Per Heinz Pagels della Rockefeller University, il vuoto assomiglia alla superficie dell’oceano: “Immaginate di sorvolare l’oceano con un jet. Da quel punto di osservazione ottimale, la superficie sembra perfettamente uniforme e vuota. Ma voi sapete che se foste su una barca, vedreste enormi onde tutt’attorno. Così si comporta il vuoto. Su grandi distanze – ovvero le distanze che noi sperimentiamo come esseri umani – lo spazio ci appare completamente vuoto.

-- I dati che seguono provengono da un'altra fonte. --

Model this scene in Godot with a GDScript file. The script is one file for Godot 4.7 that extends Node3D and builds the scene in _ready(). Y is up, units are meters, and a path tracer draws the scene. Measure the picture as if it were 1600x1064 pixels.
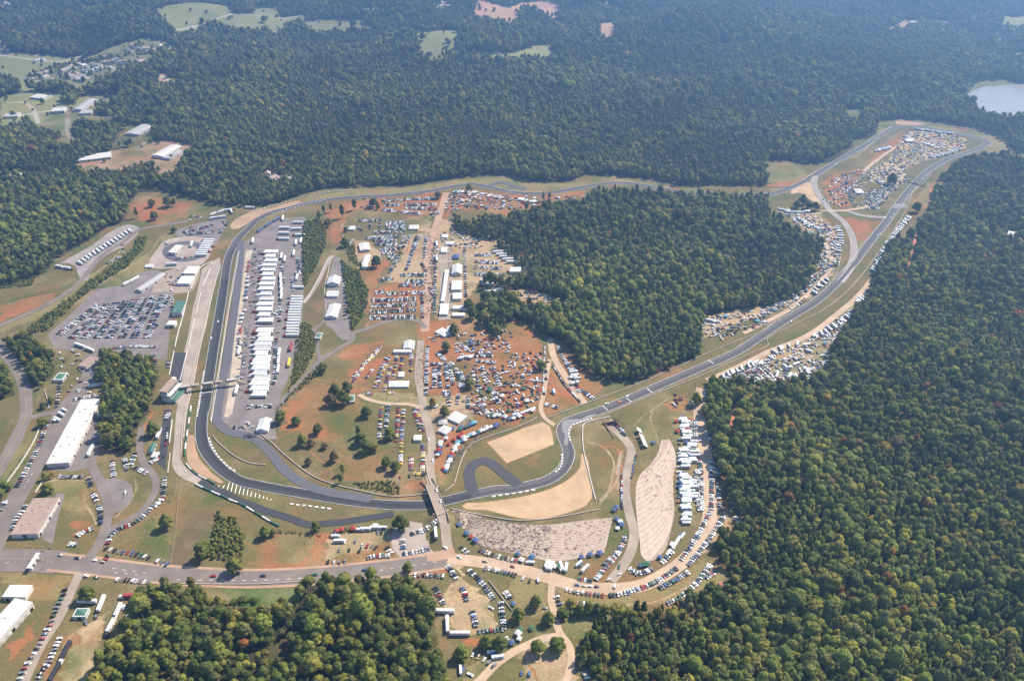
extends Node3D

# ---------------------------------------------------------------- shared state
const CELL := 4.0
const GX0 := -1000.0
const GZ0 := -1850.0
const GNX := 500
const GNZ := 375
const TW := 2048
const TH := 1536
const FX0 := -2600.0
const FZ0 := -4150.0
const FSC := 0.39385
const FH := 1497
var heights := PackedFloat32Array()
var taken := {}
var M := {}
var lift_count := 0

# ---------------------------------------------------------------- numbers and names
func hash2(a: int, b: int) -> float:
	var n := (a * 374761393 + b * 668265263) & 0x7fffffff
	n = ((n ^ (n >> 13)) * 1274126177) & 0x7fffffff
	return float((n ^ (n >> 16)) & 0xffff) / 65535.0

func numbered(called: String) -> String:
	if not taken.has(called):
		taken[called] = 0
		return called
	taken[called] += 1
	return "%s_%03d" % [called, taken[called]]

func tag(o: Node, label: String, category: String = "", group: String = "", kind: String = "") -> Node:
	if label: o.set_meta("label", label)
	if category: o.set_meta("category", category)
	if group: o.set_meta("group", group)
	if kind: o.set_meta("kind", kind)
	return o

func thing(called: String, at: Vector3, turn: float = 0.0) -> Node3D:
	var o := Node3D.new()
	o.name = numbered(called)
	o.position = at
	o.rotation.y = turn
	add_child(o)
	return o

func inst(called: String, mesh: Mesh, mat: Material, parent: Node = null) -> MeshInstance3D:
	var o := MeshInstance3D.new()
	o.mesh = mesh
	if mat: o.material_override = mat
	if parent == null:
		o.name = numbered(called)
		add_child(o)
	else:
		var k := 0
		var nm := called
		while parent.has_node(nm):
			k += 1
			nm = "%s_%03d" % [called, k]
		o.name = nm
		parent.add_child(o)
	return o

func pts2(a: Array) -> PackedVector2Array:
	var r := PackedVector2Array()
	for i in range(0, a.size(), 2):
		r.append(Vector2(a[i], a[i + 1]))
	return r

# ---------------------------------------------------------------- terrain
func relief(x: float, z: float) -> float:
	if z > -1820.0: return 0.0
	var m := clampf((-z - 1820.0) / 500.0, 0.0, 1.0)
	m = m * m * (3.0 - 2.0 * m)
	var k := clampf((Vector2(x - 1230.0, z + 1930.0).length() - 330.0) / 350.0, 0.0, 1.0)
	m *= k * k * (3.0 - 2.0 * k)
	return m * (40.0 * sin(x * .0052 + z * .0031) * sin(z * .0061 - x * .0021) + 16.0 * sin(x * .011 - z * .004 + 1.0) * sin(z * .013 + .7))

func gy(x: float, z: float) -> float:
	var fx := (x - GX0) / CELL
	var fz := (z - GZ0) / CELL
	if fx < 0.0 or fz < 0.0 or fx >= GNX or fz >= GNZ:
		return relief(x, z)
	var i := int(fx)
	var j := int(fz)
	var u := fx - i
	var v := fz - j
	var w := GNX + 1
	var a := heights[j * w + i]
	var b := heights[j * w + i + 1]
	var c := heights[(j + 1) * w + i]
	var d := heights[(j + 1) * w + i + 1]
	if u + v <= 1.0:
		return a + (b - a) * u + (c - a) * v
	return d + (c - d) * (1.0 - u) + (b - d) * (1.0 - v)

func make_heights() -> void:
	heights.resize((GNX + 1) * (GNZ + 1))
	for m in MOUNDS:
		var a := Vector2(m[0], m[1])
		var b := Vector2(m[2], m[3])
		var d := b - a
		var ll := d.length_squared()
		var lo := Vector2(minf(a.x, b.x), minf(a.y, b.y)) - Vector2.ONE * 25.0
		var hi := Vector2(maxf(a.x, b.x), maxf(a.y, b.y)) + Vector2.ONE * 25.0
		for j in range(int((lo.y - GZ0) / CELL), int((hi.y - GZ0) / CELL) + 1):
			for i in range(int((lo.x - GX0) / CELL), int((hi.x - GX0) / CELL) + 1):
				var p := Vector2(GX0 + i * CELL, GZ0 + j * CELL) - a
				var t := p.dot(d) / ll
				var off := absf(p.cross(d)) / sqrt(ll)
				if t < 0.0 or t > 1.0 or off > m[7]: continue
				var f: float = 1.0 if off < m[6] else 1.0 - (off - m[6]) / (m[7] - m[6])
				heights[j * (GNX + 1) + i] += (m[4] + (m[5] - m[4]) * t) * f
	for j in range(0, GNZ + 1):
		var z := GZ0 + j * CELL
		if z > -1820.0: break
		for i in range(0, GNX + 1):
			heights[j * (GNX + 1) + i] += relief(GX0 + i * CELL, z)

# ---------------------------------------------------------------- meshes
func smooth_path(p: PackedVector2Array, step: float, closed := false) -> PackedVector2Array:
	var out := PackedVector2Array()
	var n := p.size()
	for i in range(n if closed else n - 1):
		var p0 := p[(i - 1 + n) % n] if closed else p[maxi(i - 1, 0)]
		var p1 := p[i]
		var p2 := p[(i + 1) % n]
		var p3 := p[(i + 2) % n] if closed else p[mini(i + 2, n - 1)]
		var ln := p1.distance_to(p2)
		var t1 := (p2 - p0).normalized() * ln
		var t2 := (p3 - p1).normalized() * ln
		var m := maxi(1, int(ln / step))
		for k in m:
			var t := float(k) / m
			out.append(p1 * (2 * t * t * t - 3 * t * t + 1) + t1 * (t * t * t - 2 * t * t + t) + p2 * (-2 * t * t * t + 3 * t * t) + t2 * (t * t * t - t * t))
	if not closed: out.append(p[n - 1])
	return out

func offset_path(c: PackedVector2Array, off: float, closed := false) -> PackedVector2Array:
	var r := PackedVector2Array()
	var n := c.size()
	for i in n:
		var a := c[(i - 1 + n) % n] if closed else c[maxi(i - 1, 0)]
		var b := c[(i + 1) % n] if closed else c[mini(i + 1, n - 1)]
		var d := (b - a).normalized()
		r.append(c[i] + Vector2(-d.y, d.x) * off)
	return r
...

Ma se potessimo analizzarlo da molto vicino vedremmo tutte le particelle quantistiche entrare e uscire dal nulla “. I fisici chiamano queste particelle “fluttuazioni nel vuoto”.

In quale “vuoto” avvengono questi fenomeni? Non è possibile ottenere il vuoto in laboratorio con i normali strumenti a disposizione in quanto ciò che si otterrebbe sarebbe solo un’alta rarefazione dell’aria, la quale comunque conterrebbe miliardi di particelle. Il vuoto in cui avvengono queste fluttuazioni è proprio quello atomico presente fra il nucleo e gli elettroni che si muovono intorno ad esso. In questo spazio si vengono a creare particelle virtuali che è impossibile vedere direttamente ma i cui effetti sono misurabili sugli elettroni periferici dell’atomo stesso, come messo a punto negli esperimenti del fisico Willis Lamb.

Siamo dunque giunti, nuovamente, alla determinazione che il vuoto non esiste.

Sono trascorsi millenni in questo perenne dibattito e oggi la scienza ci offre un quadro della natura che rispecchia perfettamente quanto già percepito dalle antiche culture sapienziali nella loro visione dell’uomo nell’universo. Il Sutra del Cuore (I sec. d.C.) infatti recita:

La forma non è diversa dal vuoto,
il vuoto non è diverso dalla forma,
la forma è proprio tale vuoto,
il vuoto è proprio tale forma
.

L’uomo perciò, nel suo lungo esplorare la natura, si riscopre oggi nuovamente di fronte a un antico pensiero espresso da Parmenide intorno al 500 a.C.: esiste solo l’essere, il vuoto non esiste perché se esistesse sarebbe e quindi non potrebbe essere non essere. Perché il non essere non è, non esiste.